ROME, February 20, 2019 (LifeSiteNews) – A Spanish bishop who serves as a missionary in Africa said that the primary reason for the clerical sexual abuse crisis can be traced to the entrance of homosexuals to the Catholic priesthood in the 1970s.

Bishop Juan Jose Aguirre, a missionary to the Central African Republic (CAR), made the comment in a Feb. 19 interview with Crux while speaking about the abuse summit taking place in Rome this week where presidents of bishops’ conferences around the world will meet to discuss how to deal with the crisis. 

After saying that the crisis “touches the whole Church,” Bishop Aguirre cited three reasons for it. 


“The first is the entrance of homosexual priests to the seminary, who have lived their homosexuality within the Church in the 1970s to the 1990s. Secondly, the arrival of Internet, through which the negative impulses of many priests have been awakened. Thirdly, there are priests who do not occupy their time well, who have too much free time and let themselves be tempted by the devil,” he said. 

“It’s a terrible situation, horrible, and touches all the continents,” he said. 

Renowned in Spain for his heroic witness in CAR, which he said has been afflicted by Islamic terrorism and the greed of those who exploit natural resources, Bishop Aguirre noted that the reasons he gave for the clerical sexual abuse crisis also apply to teachers. However, he said that the latter phenomenon “is not reported in the news like when a priest or bishop is accused.”

Born in the southern Spanish city of Córdoba, Bishop Aguirre is a member of the Comboni congregation of missionaries.

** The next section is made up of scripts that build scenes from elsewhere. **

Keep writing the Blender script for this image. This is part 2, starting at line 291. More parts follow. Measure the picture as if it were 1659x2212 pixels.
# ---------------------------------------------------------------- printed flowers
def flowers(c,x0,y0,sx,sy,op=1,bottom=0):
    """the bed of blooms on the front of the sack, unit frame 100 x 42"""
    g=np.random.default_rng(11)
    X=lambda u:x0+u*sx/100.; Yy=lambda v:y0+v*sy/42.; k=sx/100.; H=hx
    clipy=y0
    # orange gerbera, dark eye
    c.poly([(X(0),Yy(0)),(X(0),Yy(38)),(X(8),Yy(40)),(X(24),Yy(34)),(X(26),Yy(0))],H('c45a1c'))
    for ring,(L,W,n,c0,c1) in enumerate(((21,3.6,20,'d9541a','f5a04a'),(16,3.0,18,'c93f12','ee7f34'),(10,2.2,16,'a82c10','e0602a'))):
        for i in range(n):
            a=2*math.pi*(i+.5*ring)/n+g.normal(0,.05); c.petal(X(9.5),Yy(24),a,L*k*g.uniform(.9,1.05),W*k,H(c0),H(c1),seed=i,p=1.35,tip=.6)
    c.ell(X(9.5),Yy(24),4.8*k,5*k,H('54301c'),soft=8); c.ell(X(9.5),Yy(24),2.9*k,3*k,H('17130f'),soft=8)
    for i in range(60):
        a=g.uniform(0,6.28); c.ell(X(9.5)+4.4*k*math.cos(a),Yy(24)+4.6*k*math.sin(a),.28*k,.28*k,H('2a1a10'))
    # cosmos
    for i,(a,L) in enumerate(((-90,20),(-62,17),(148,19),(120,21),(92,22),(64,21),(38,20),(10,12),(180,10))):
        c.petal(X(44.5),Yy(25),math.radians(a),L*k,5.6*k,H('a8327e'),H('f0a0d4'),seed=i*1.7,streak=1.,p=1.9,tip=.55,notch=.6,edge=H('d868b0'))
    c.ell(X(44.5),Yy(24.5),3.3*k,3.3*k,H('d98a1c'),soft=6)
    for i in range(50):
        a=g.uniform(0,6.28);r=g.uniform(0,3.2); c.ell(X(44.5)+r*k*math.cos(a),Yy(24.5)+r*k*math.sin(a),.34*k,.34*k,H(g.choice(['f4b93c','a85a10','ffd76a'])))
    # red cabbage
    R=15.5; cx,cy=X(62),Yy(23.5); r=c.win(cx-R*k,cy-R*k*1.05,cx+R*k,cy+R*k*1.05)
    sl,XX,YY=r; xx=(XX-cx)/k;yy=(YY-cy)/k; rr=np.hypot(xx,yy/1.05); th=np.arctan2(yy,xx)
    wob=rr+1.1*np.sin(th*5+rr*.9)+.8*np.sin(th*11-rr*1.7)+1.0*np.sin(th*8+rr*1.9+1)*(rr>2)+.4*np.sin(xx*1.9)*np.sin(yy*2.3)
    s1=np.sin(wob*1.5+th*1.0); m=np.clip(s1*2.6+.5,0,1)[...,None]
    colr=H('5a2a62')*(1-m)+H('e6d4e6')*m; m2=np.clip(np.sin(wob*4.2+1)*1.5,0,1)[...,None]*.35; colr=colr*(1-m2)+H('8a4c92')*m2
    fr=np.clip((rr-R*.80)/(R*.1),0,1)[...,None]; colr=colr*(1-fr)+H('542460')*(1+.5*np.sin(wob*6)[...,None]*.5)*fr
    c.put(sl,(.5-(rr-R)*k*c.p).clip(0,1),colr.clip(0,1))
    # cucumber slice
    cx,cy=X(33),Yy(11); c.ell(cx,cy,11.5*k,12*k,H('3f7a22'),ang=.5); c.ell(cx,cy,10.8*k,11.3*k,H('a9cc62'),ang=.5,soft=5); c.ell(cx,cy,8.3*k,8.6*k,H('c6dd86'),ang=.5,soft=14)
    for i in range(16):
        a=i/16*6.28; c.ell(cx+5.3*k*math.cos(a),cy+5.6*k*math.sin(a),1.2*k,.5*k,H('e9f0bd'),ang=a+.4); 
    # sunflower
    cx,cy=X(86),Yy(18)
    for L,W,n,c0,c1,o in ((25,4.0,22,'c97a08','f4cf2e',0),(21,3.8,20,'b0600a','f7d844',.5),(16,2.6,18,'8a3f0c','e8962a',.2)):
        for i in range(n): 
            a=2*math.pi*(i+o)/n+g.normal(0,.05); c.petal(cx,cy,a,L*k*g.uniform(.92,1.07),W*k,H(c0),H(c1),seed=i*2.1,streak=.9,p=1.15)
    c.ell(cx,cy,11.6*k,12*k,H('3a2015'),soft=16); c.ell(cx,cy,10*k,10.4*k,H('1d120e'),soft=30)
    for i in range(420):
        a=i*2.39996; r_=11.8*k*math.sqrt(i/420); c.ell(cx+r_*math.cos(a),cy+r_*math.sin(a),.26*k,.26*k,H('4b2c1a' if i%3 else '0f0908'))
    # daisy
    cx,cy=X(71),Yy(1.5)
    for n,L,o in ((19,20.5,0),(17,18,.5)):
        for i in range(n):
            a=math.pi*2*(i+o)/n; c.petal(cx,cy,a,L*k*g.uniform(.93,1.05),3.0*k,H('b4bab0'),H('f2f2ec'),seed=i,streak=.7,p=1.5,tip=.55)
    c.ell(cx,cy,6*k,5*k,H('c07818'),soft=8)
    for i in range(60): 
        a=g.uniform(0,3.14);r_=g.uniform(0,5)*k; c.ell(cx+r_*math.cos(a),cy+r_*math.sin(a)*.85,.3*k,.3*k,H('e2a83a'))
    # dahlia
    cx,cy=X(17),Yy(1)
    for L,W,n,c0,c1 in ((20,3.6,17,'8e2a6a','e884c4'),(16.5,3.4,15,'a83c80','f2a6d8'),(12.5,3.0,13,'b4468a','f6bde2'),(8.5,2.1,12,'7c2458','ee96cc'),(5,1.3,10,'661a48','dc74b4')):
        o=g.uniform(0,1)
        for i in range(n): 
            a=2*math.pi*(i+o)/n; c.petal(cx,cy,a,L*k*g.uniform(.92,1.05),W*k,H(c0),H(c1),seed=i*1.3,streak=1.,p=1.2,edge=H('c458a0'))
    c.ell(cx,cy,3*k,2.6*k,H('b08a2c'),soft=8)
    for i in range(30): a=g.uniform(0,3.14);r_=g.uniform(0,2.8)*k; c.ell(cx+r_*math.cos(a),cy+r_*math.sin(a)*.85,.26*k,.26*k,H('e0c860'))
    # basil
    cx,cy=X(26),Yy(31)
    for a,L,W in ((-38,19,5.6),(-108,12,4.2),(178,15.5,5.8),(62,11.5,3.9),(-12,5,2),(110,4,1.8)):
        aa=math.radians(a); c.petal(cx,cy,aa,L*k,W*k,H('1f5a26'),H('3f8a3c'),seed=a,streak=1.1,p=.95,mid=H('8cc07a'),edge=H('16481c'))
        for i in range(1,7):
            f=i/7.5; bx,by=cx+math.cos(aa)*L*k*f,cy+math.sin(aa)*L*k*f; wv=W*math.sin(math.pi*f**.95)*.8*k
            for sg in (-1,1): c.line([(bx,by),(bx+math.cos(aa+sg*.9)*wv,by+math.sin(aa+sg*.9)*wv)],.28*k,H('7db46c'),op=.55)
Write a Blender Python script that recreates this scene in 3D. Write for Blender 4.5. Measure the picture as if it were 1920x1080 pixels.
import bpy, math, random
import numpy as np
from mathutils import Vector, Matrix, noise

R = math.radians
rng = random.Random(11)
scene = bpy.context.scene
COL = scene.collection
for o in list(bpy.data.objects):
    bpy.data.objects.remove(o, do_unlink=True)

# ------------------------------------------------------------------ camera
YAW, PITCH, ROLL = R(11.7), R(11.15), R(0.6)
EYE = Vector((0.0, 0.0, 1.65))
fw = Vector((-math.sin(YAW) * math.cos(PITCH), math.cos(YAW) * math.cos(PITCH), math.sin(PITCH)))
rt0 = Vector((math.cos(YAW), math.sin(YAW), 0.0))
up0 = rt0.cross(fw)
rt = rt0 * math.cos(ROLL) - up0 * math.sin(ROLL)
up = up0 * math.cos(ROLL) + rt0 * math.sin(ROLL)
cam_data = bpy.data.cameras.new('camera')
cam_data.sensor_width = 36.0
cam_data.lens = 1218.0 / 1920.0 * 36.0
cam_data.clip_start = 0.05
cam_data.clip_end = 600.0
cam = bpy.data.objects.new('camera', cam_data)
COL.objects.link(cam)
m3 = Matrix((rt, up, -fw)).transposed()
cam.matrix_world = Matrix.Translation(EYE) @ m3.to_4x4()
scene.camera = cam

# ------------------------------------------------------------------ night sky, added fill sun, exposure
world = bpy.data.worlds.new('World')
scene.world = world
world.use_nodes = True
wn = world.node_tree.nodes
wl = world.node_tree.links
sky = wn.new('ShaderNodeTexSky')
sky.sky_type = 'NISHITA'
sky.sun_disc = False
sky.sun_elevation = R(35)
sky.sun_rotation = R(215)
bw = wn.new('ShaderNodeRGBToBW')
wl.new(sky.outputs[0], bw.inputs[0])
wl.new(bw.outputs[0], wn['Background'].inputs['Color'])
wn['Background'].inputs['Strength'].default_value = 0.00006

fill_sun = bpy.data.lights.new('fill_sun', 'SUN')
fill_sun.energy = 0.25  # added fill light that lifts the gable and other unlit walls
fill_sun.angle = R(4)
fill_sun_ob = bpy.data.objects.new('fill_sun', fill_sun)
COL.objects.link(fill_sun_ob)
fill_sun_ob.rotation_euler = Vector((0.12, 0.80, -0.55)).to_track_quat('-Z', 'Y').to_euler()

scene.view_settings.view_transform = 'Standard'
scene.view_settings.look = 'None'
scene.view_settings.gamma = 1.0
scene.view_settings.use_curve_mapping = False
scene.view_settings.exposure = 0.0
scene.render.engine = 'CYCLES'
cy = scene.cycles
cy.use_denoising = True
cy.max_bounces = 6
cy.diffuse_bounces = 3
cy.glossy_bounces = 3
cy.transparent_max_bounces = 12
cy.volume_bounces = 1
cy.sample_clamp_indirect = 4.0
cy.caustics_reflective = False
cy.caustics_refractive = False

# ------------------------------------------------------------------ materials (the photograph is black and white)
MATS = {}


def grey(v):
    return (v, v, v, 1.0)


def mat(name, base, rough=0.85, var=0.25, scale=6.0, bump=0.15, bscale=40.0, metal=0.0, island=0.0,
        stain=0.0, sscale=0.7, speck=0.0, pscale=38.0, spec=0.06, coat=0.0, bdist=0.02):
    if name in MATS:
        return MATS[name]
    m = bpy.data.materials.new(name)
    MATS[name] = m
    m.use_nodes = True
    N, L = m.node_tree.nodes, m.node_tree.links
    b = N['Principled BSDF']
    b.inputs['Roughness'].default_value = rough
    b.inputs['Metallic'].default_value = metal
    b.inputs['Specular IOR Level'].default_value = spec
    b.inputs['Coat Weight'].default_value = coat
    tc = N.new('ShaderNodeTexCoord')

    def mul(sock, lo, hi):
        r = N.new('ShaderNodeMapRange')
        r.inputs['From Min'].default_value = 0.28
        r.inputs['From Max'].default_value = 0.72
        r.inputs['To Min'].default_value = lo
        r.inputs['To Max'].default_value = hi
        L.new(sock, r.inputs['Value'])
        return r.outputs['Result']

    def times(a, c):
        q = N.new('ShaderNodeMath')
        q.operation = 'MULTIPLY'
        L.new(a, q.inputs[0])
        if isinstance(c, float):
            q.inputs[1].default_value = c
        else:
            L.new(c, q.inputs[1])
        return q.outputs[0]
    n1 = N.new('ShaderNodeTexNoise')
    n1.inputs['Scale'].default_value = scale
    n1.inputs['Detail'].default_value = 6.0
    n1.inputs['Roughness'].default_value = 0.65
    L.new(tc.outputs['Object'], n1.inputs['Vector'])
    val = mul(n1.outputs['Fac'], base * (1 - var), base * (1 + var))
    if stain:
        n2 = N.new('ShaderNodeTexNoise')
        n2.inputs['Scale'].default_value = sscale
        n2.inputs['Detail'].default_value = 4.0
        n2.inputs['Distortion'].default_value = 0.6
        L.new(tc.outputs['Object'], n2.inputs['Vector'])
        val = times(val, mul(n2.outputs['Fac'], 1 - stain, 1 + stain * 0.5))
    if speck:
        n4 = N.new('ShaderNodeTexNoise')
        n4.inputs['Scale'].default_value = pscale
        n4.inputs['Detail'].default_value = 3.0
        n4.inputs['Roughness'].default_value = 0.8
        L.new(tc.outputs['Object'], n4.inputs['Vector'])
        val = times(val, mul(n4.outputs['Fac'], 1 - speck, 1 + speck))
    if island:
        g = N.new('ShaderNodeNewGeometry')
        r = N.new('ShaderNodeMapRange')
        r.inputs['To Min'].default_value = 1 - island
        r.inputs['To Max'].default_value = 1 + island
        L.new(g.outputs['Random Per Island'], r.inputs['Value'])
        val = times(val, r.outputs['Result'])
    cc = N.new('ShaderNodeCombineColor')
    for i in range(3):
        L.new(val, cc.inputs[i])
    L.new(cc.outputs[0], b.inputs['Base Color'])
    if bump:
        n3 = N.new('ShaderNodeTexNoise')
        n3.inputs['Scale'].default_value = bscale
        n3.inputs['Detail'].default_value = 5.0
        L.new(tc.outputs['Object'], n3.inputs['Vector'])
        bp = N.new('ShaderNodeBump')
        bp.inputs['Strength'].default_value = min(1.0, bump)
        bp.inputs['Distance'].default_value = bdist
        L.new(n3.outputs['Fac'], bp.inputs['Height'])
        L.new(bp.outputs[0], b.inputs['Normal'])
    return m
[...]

Reflecting on the the 38 years he has been assigned to the conflictive CAR, the bishop said: “I arrived in CAR 38 years ago, and in these 38 years I have been moved by the love, the affection, by not wanting to look at my own belly button but look my brother in the face.”

Known affectionately by his nickname, Bishop “Juanjo,” the missionary added, “I have been moved by the parable of the Good Samaritan, who picks up the one on the ground, without asking if he is male or female, white or black, with a passport from India or Nigeria. We, the missionaries, are there, in situations of some risk. When NGOs or governments have left for safety or prudence, the Church is the last to turn off the light. We are there. […] Without his grace, we would not be anything.”

“We’ve been a persecuted church for years now,” he told Crux. “Last year, five priests were killed.” Religious sisters who were working in his diocese had to flee because mercenaries from the Séléka group tried to rape them. “The seminarians are in Bangui [the capital]. They are protected, but my priests are in a high-risk area, like I am. We are on the front lines of combat, facing a jihadist mercenary group called Séléka, financed by Saudi Arabia and the Gulf countries. They’ve come to Central Africa to conquer it, to put their claws in the country’s gold, mercury, cobalt and coltan.”

The Bangassou Foundation was created in 2003 to assist in Bishop Aguirre’s missionary work.